* Start *

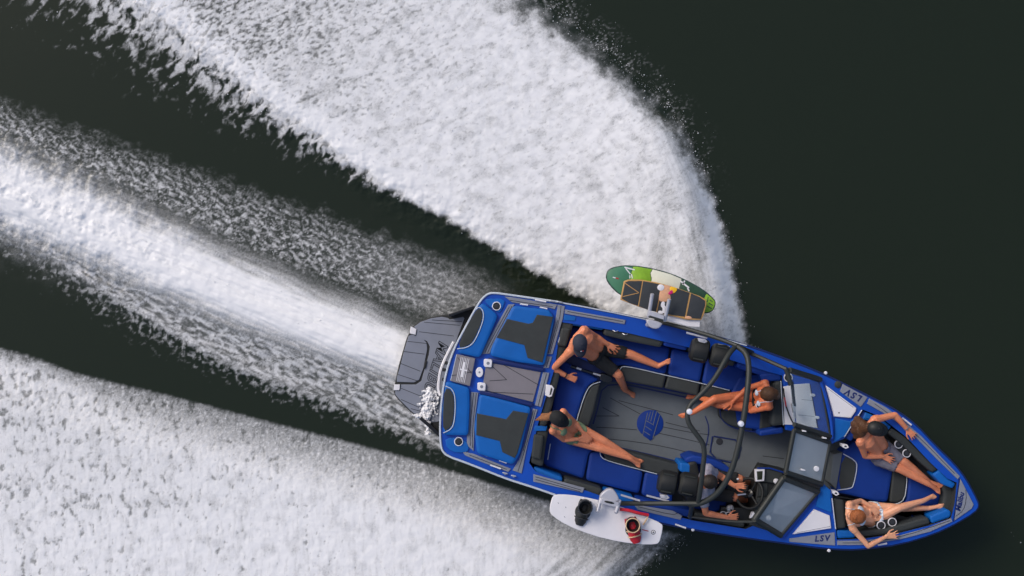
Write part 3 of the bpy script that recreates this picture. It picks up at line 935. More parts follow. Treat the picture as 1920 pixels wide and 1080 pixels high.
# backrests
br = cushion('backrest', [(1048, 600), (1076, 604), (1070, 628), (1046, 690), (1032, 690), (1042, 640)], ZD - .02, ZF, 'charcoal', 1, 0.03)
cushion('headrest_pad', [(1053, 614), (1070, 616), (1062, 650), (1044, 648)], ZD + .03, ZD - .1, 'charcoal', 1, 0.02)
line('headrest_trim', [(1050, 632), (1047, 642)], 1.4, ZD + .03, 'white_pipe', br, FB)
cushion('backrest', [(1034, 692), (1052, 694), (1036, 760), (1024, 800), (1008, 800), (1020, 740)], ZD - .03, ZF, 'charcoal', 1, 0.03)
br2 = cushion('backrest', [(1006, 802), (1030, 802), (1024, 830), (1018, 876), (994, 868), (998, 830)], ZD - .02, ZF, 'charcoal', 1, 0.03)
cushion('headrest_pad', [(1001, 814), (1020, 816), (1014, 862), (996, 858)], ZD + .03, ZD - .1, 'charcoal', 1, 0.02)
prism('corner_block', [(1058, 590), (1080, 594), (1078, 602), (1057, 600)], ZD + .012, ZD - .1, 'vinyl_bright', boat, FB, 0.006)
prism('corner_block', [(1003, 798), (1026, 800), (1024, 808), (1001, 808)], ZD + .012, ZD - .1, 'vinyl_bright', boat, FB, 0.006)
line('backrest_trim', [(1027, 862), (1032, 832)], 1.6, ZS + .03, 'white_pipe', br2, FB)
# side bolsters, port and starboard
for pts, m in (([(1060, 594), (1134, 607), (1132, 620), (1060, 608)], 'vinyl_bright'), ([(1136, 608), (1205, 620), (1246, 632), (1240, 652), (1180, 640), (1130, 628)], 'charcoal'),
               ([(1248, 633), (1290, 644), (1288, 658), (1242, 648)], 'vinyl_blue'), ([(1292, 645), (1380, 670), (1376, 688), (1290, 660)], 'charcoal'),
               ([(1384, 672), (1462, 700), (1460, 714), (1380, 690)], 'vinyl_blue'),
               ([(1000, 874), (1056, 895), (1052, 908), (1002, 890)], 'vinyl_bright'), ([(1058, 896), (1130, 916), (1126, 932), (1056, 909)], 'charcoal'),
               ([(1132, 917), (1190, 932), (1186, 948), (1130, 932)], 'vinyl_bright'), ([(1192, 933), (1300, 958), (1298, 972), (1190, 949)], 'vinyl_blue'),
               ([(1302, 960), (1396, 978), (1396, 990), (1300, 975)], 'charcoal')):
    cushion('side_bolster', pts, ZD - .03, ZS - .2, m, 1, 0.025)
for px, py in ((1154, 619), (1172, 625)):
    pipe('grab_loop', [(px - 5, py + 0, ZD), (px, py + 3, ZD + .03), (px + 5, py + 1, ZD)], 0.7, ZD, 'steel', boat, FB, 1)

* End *

* STATED TASK:
Go through the material above and print all of it exactly, except the pictures.

* WRITTEN ANSWER:
Write part 3 of the bpy script that recreates this picture. It picks up at line 935. More parts follow. Treat the picture as 1920 pixels wide and 1080 pixels high.
# backrests
br = cushion('backrest', [(1048, 600), (1076, 604), (1070, 628), (1046, 690), (1032, 690), (1042, 640)], ZD - .02, ZF, 'charcoal', 1, 0.03)
cushion('headrest_pad', [(1053, 614), (1070, 616), (1062, 650), (1044, 648)], ZD + .03, ZD - .1, 'charcoal', 1, 0.02)
line('headrest_trim', [(1050, 632), (1047, 642)], 1.4, ZD + .03, 'white_pipe', br, FB)
cushion('backrest', [(1034, 692), (1052, 694), (1036, 760), (1024, 800), (1008, 800), (1020, 740)], ZD - .03, ZF, 'charcoal', 1, 0.03)
br2 = cushion('backrest', [(1006, 802), (1030, 802), (1024, 830), (1018, 876), (994, 868), (998, 830)], ZD - .02, ZF, 'charcoal', 1, 0.03)
cushion('headrest_pad', [(1001, 814), (1020, 816), (1014, 862), (996, 858)], ZD + .03, ZD - .1, 'charcoal', 1, 0.02)
prism('corner_block', [(1058, 590), (1080, 594), (1078, 602), (1057, 600)], ZD + .012, ZD - .1, 'vinyl_bright', boat, FB, 0.006)
prism('corner_block', [(1003, 798), (1026, 800), (1024, 808), (1001, 808)], ZD + .012, ZD - .1, 'vinyl_bright', boat, FB, 0.006)
line('backrest_trim', [(1027, 862), (1032, 832)], 1.6, ZS + .03, 'white_pipe', br2, FB)
# side bolsters, port and starboard
for pts, m in (([(1060, 594), (1134, 607), (1132, 620), (1060, 608)], 'vinyl_bright'), ([(1136, 608), (1205, 620), (1246, 632), (1240, 652), (1180, 640), (1130, 628)], 'charcoal'),
               ([(1248, 633), (1290, 644), (1288, 658), (1242, 648)], 'vinyl_blue'), ([(1292, 645), (1380, 670), (1376, 688), (1290, 660)], 'charcoal'),
               ([(1384, 672), (1462, 700), (1460, 714), (1380, 690)], 'vinyl_blue'),
               ([(1000, 874), (1056, 895), (1052, 908), (1002, 890)], 'vinyl_bright'), ([(1058, 896), (1130, 916), (1126, 932), (1056, 909)], 'charcoal'),
               ([(1132, 917), (1190, 932), (1186, 948), (1130, 932)], 'vinyl_bright'), ([(1192, 933), (1300, 958), (1298, 972), (1190, 949)], 'vinyl_blue'),
               ([(1302, 960), (1396, 978), (1396, 990), (1300, 975)], 'charcoal')):
    cushion('side_bolster', pts, ZD - .03, ZS - .2, m, 1, 0.025)
for px, py in ((1154, 619), (1172, 625)):
    pipe('grab_loop', [(px - 5, py + 0, ZD), (px, py + 3, ZD + .03), (px + 5, py + 1, ZD)], 0.7, ZD, 'steel', boat, FB, 1)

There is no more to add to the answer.